The show’s director, Cal McCrystal, spent his publicity hours telling rte.ie and ‘The Irish Times’  that none of this is really the important thing, and that if people laugh the show succeeds. He usually works as a comedy consultant for big films, and was brought in to direct as a kind of subject-matter expert, to the great chagrin of the actors and directors in dispute with the Abbey; who, ‘The Irish Times’ say, cited it as yet more proof of the theatre’s neglect of Irish talent. But McCrystal seems to have done the play some good: it often is funny, and strikes many notes other than the loud, frantic caricature that poor comic performances often hammer dead. Marion O’Dwyer’s performance is the best, lampooning the character of Constance Constantia without ever losing her. Ian O’Reilly (of Moonboy) also impresses in the middling-to-minor role of Michael, the coal boy; he has one big scene and pulls it off with good welly.

The comedy falls flattest when it reaches for Paddy-ism, which has always been the critics’ big objection to the play; the performance dials it up with some cartoonish Cork accents and a great deal of Irish dancing after the interval and at the play’s end. Robinson was from Douglas but was upper class and wrote for the audience that was attending the Abbey in 1933. The Paddy-isms may have gone down well then, but they are past their sell-by-date, as are Mrs Doyle-style ‘you’ll have some more’ jokes and persistent unwanted advances upon women by men like Eddie’s towards Christine. Christine does agree to marry Eddie in the end but it is nearly impossible for an audience  from this century to understand why. Some things in this show have simply dated. McCrystal bizarrely changed the play’s setting from the 1930s to the 1960s, which spruces up the costumes – designed by Sarah Bacon – but affects nothing else and would slip unnoticed by anyone who did not carefully read the playbill.

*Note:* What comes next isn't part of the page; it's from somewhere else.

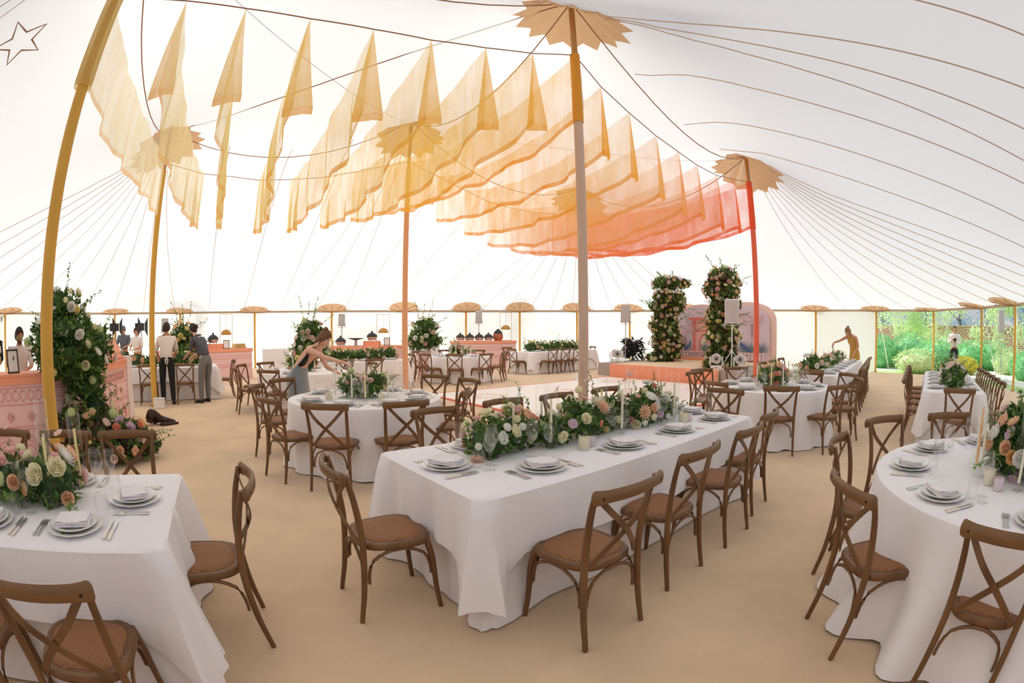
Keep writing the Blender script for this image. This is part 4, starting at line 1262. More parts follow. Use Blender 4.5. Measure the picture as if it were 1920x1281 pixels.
rb = [(0, 0, .12, .24, .24, .15), (.12, -.05, .17, .17, .16, .12), (-.14, .04, .15, .17, .16, .12)]
mix = lambda n: [('hydrangea', 'green', 2, .08), ('rose', 'white', 4 * n, .042), ('rose', 'blush', 4 * n, .040), ('dahlia', 'white', 2, .06), ('ranunculus', 'yellow', 3 * n, .036), ('rose', 'peach', 3 * n, .04), ('rose', 'pink', 3 * n, .028), ('ranunculus', 'cream', 3 * n, .038)]
table_arr('rounded mixed bouquet with lime hydrangea on the left round table', T2, 0.5, rb, 1100, mix(1), 13, sprigs=[(.1, .0, .2, .08, .0, .22, 6), (-.15, .0, .2, -.12, .0, .14, 6), (.2, .1, .15, .2, .05, .08, 6)])
table_arr('peach and yellow bouquet on the right round table', T3, 0.9, rb, 1100, [('dahlia', 'yellow', 2, .06), ('rose', 'peach', 6, .04), ('rose', 'coral', 5, .035), ('rose', 'blush', 5, .04), ('ranunculus', 'apricot', 4, .035), ('hydrangea', 'green', 1, .07)], 14, sprigs=[(.1, .0, .2, .08, .0, .2, 6), (-.15, .0, .2, -.12, .0, .16, 6)])
rb4 = [(0, 0, .15, .34, .34, .20), (.1, .1, .25, .24, .2, .14), (-.16, .02, .17, .2, .2, .15)]
table_arr('large bouquet of peach garden roses on the front right round table', T4, 0.3, rb4, 1800, [('rose', 'apricot', 6, .040), ('rose', 'peach', 6, .040), ('dahlia', 'blush', 5, .065), ('rose', 'white', 5, .045), ('ranunculus', 'cream', 5, .04), ('cosmos', 'lilac', 4, .045), ('rose', 'cream', 4, .05)], 15,
          sprigs=[(-.2, .1, .2, -.15, .02, .12, 7), (0, .1, .3, .0, .05, .2, 7), (-.3, -.05, .1, -.14, -.05, -.02, 6)], leaf_size=0.065)
table_arr('orange toned bouquet on the rear left round table', T7, 0.1, rb, 700, [('rose', 'apricot', 6, .045), ('rose', 'coral', 6, .042), ('rose', 'yellow', 4, .045), ('hydrangea', 'green', 1, .08)], 16, leaf_size=0.085, sprigs=[(.0, .0, .2, .05, .0, .2, 6)])
table_arr('small peach bouquet on the far round table', T9, 0.1, rb, 500, [('rose', 'peach', 7, .045), ('rose', 'cream', 6, .045), ('hydrangea', 'green', 1, .09)], 17, leaf_size=0.085)
table_arr('low green and blush garland before the buffet behind the bending woman', C8, A39, [(-.9 + .3 * k, 0, .13, .2, .18, .16) for k in range(7)], 900, [('rose', 'blush', 12, .045), ('rose', 'cream', 8, .045), ('rose', 'yellow', 5, .04), ('hydrangea', 'green', 2, .1)], 18, leaf_size=0.085)
table_arr('low garland of cream and yellow flowers on the far table', C10, A39, [(-1.3 + .32 * k, 0, .15, .22, .2, .2) for k in range(9)], 1000, [('rose', 'cream', 14, .055), ('rose', 'yellow', 10, .05), ('rose', 'peach', 8, .05), ('rose', 'white', 6, .055)], 19, leaf_size=0.085)
table_arr('peach bouquet on the table of the waiters', C11, A39, [(-.8 + .4 * k, 0, .13, .24, .2, .16) for k in range(5)], 800, [('rose', 'peach', 9, .055), ('rose', 'coral', 6, .05), ('rose', 'cream', 6, .055), ('rose', 'yellow', 5, .05)], 20, leaf_size=0.085)
table_arr('bouquets of blush flowers along the table with the woman in mustard', C6, A6, [(-2.1, .06, .15, .24, .22, .17), (-1.5, 0, .12, .3, .16, .12), (-.5, 0, .12, .35, .15, .12), (.5, 0, .12, .35, .15, .12), (1.4, 0, .12, .3, .15, .12)], 1100, [('rose', 'peach', 10, .045), ('rose', 'blush', 8, .045), ('rose', 'white', 8, .045), ('cosmos', 'pink', 4, .04)], 21, leaf_size=0.085, sprigs=[(-2.1, 0, .2, 0, 0, .2, 6), (.3, 0, .15, 0, 0, .25, 6)])
table_arr('white and blush bouquets along the garden side table', C5, A5, [(-1.3, 0, .14, .22, .2, .17), (-.8, 0, .13, .25, .2, .16), (-.1, 0, .12, .3, .15, .14), (.8, 0, .14, .3, .15, .16)], 1100, [('rose', 'white', 10, .05), ('rose', 'blush', 10, .045), ('rose', 'cream', 6, .045), ('rose', 'peach', 5, .04)], 22, leaf_size=0.085, sprigs=[(-.8, 0, .2, 0, 0, .18, 6), (-.1, 0, .2, 0, 0, .25, 6)])
# ================================================================ DANCE FLOOR AND STAGE
M_DF = mat('white_dance_floor', (252, 247, 242), 0.4, noise_amt=0.015)
M_CORAL = mat('coral_paint', (248, 166, 132), 0.6)
M_CORALD = mat('deep_coral_paint', (232, 118, 84), 0.6)
M_PINK = mat('pink_paint', (246, 206, 204), 0.6)
M_PINKD = mat('rose_relief', (240, 172, 170), 0.6)
M_GREY = mat('grey_platform', (176, 168, 166), 0.7)
M_BLACK = mat('black_metal', (28, 26, 26), 0.4)
M_WHITE = mat('white_plastic', (238, 236, 234), 0.4)
M_LGREY = mat('light_grey_plastic', (196, 192, 192), 0.4)
M_SILVER = mat('silver', (200, 200, 200), 0.25, metal=1.0)
M_BRASS = mat('brass', (176, 128, 70), 0.3, metal=1.0)
M_GOLD = mat('gold_frame', (210, 176, 120), 0.4, metal=0.7)
def uwbox(m, u0, w0, z0, u1, w1, z1):
    b = len(m.v)
    for zz in (z0, z1):
        for (u_, w_) in ((u0, w0), (u1, w0), (u1, w1), (u0, w1)):
            x, y = uw(u_, w_); m.v.append((x, y, zz))
    for q in ((3, 2, 1, 0), (4, 5, 6, 7), (0, 1, 5, 4), (1, 2, 6, 5), (2, 3, 7, 6), (3, 0, 4, 7)):
        m.face(*[b + i for i in q])
    return m
df = empty('dance_floor', (0, 0, 0), 0, 'glossy white dance floor with faint coral pattern in the middle of the tent', 'dance floor')
uwbox(MB(), 5.75, 5.0, 0.0, 12.35, 10.35, 0.022).build('panel', M_DF, df, smooth=False)
m = MB()
for a in ((5.72, 5.0, 5.80, 10.35), (12.30, 5.0, 12.36, 10.35), (5.72, 4.95, 12.36, 5.03), (5.72, 10.32, 12.36, 10.38)):
    uwbox(m, a[0], a[1], 0.0, a[2], a[3], 0.026)
m.build('coral_edge', M_CORALD, df, smooth=False)
m = MB()
for cx, cy_, R in ((9.1, 7.7, 1.5), (6.7, 6.2, .55), (6.7, 9.2, .55), (11.4, 6.2, .55), (11.4, 9.2, .55)):
    x, y = uw(cx, cy_)
    for k in range(16):
        a = 2 * PI * k / 16
        p = [(x + R * (0.45 + d_) * math.cos(a + e_), y + R * (0.45 + d_) * math.sin(a + e_), 0.0245) for d_, e_ in ((0, 0), (0.3, .10), (.52, 0), (.3, -.10))]
        m.poly(p)
    m.lathe([(R * 0.36, 0.0232), (R * 0.36, 0.0246), (R * 0.42, 0.0246), (R * 0.42, 0.0232)], 40, c=(x, y, 0))
m.build('floral_inlay', mat('faint_coral_inlay', (248, 214, 196), 0.3), df, smooth=False)

st = empty('stage', (0, 0, 0), 0, 'low stage with sand coloured top and coral front', 'stage')
ZS = 0.42
uwbox(MB(), 12.66, 6.5, 0.0, 18.2, 10.46, ZS).build('stage_deck', mat('sand_stage_top', (240, 214, 180), 0.9, noise_amt=.05), st, smooth=False)
uwbox(MB(), 12.62, 6.48, 0.0, 12.66, 10.48, ZS + 0.004).build('stage_fascia', M_CORAL, st, smooth=False)
for n_, w0, w1, lab in (('a', 10.5, 11.15, 'low grey speaker platform at the left of the stage'), ('b', 5.75, 6.45, 'low grey platform at the right of the stage')):
    o = uwbox(MB(), 12.8, w0, 0, 15.0, w1, ZS).build('speaker_platform', M_GREY, smooth=False); tag(o, lab, 'platform')

# arched backdrop with a painted palace scene
bd = empty('painted_backdrop', (0, 0, 0), 0, 'arched pink painted backdrop with a palace doorway, trees and birds on the stage', 'backdrop')
def bpt(w_, z_, du=0.0):
    x, y = uw(16.5 + du, w_); return (x, y, z_)
def arch_outline(w0, w1, z0, zs, zp, n=18):
    """upright arch from w0 to w1, springing at zs, peak zp with a soft shoulder"""
    out = [(w0, z0)]
    for k in range(n + 1):
        t = k / n; a = PI * (1 - t)
        out.append(((w0 + w1) / 2 + (w1 - w0) / 2 * math.cos(a) * 1.0, zs + (zp - zs) * math.sin(a) ** 0.75))
    out.append((w1, z0)); return out
def bprism(name, pts, du, dep, m_, e=bd):
    x0, y0 = uw(dep, 0)
    return MB().prism([bpt(a, b, du) for a, b in pts], (x0, y0, 0)).build(name, m_, e, smooth=False)
bprism('outer_arch', arch_outline(6.1, 8.6, ZS, 1.8, 2.55), 0.12, .05, mat('blush_arch', (252, 216, 202), 0.7))
bprism('outer_arch', arch_outline(7.9, 10.5, ZS, 1.7, 2.50), 0.10, .05, mat('blush_arch', (252, 216, 202), 0.7))
bprism('mural_panel', arch_outline(6.35, 8.6, ZS + .05, 1.7, 2.42), 0.02, .04, mat('lilac_panel', (232, 210, 224), 0.7, noise_amt=.05, noise_scale=3))
bprism('mural_panel', arch_outline(7.9, 10.3, ZS + .05, 1.7, 2.40), 0.0, .04, mat('lilac_panel', (232, 210, 224), 0.7))
bprism('crowning_dome', [(8.0, 2.1), (8.1, 2.55), (8.25, 2.75), (8.32, 2.95), (8.4, 2.75), (8.55, 2.55), (8.65, 2.1)], 0.06, .04, mat('blush_arch', (252, 216, 202), 0.7))
PAL = mat('palace_pink', (250, 190, 188), 0.7); PALD = mat('palace_coral_lines', (240, 130, 116), 0.7)
bprism('palace_wall', [(8.35, ZS + .3), (8.35, 1.95), (9.55, 1.95), (9.55, ZS + .3)], -0.03, .03, PAL)
for z0, z1, w0, w1 in ((1.92, 2.0, 8.2, 9.7), (1.80, 1.84, 8.3, 9.6), (1.5, 1.54, 8.45, 9.45)):
    bprism('cornice', [(w0, z0), (w0, z1), (w1, z1), (w1, z0)], -0.05, .03, PALD)
for w0 in (8.42, 9.42): bprism('column', [(w0, ZS + .3), (w0, 1.9), (w0 + .07, 1.9), (w0 + .07, ZS + .3)], -0.05, .03, PALD)
bprism('arched_doorway', [(8.68, ZS + .35), (8.68, 1.15), (8.75, 1.3), (8.95, 1.45), (9.15, 1.3), (9.22, 1.15), (9.22, ZS + .35)], -0.05, .03, PALD)
bprism('doorway_view', [(8.75, ZS + .35), (8.75, 1.12), (8.82, 1.25), (8.95, 1.36), (9.08, 1.25), (9.15, 1.12), (9.15, ZS + .35)], -0.08, .03, mat('doorway_pale', (236, 230, 226), .7))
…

But the change solves none of the problems that date the show, most especially its gags.

Overall this is a nice production of an old play with smart dialogue, a few gags, and little else to work with. It is a bit like watching one of the staged sitcoms of 1990s-era American television – ‘Friends’, say – but more nutritious because it is an evening out at the Abbey. Sometimes it is funny, and sometimes not; if you are looking for something pleasant to do with your grandmother then this will not disappoint you. But every aspect of ‘Drama at Inish’ begs the question: is that enough? Compare the cultural impact of Lennox Robinson with that of another old Abbey playwright, JM Synge, and you have history’s answer.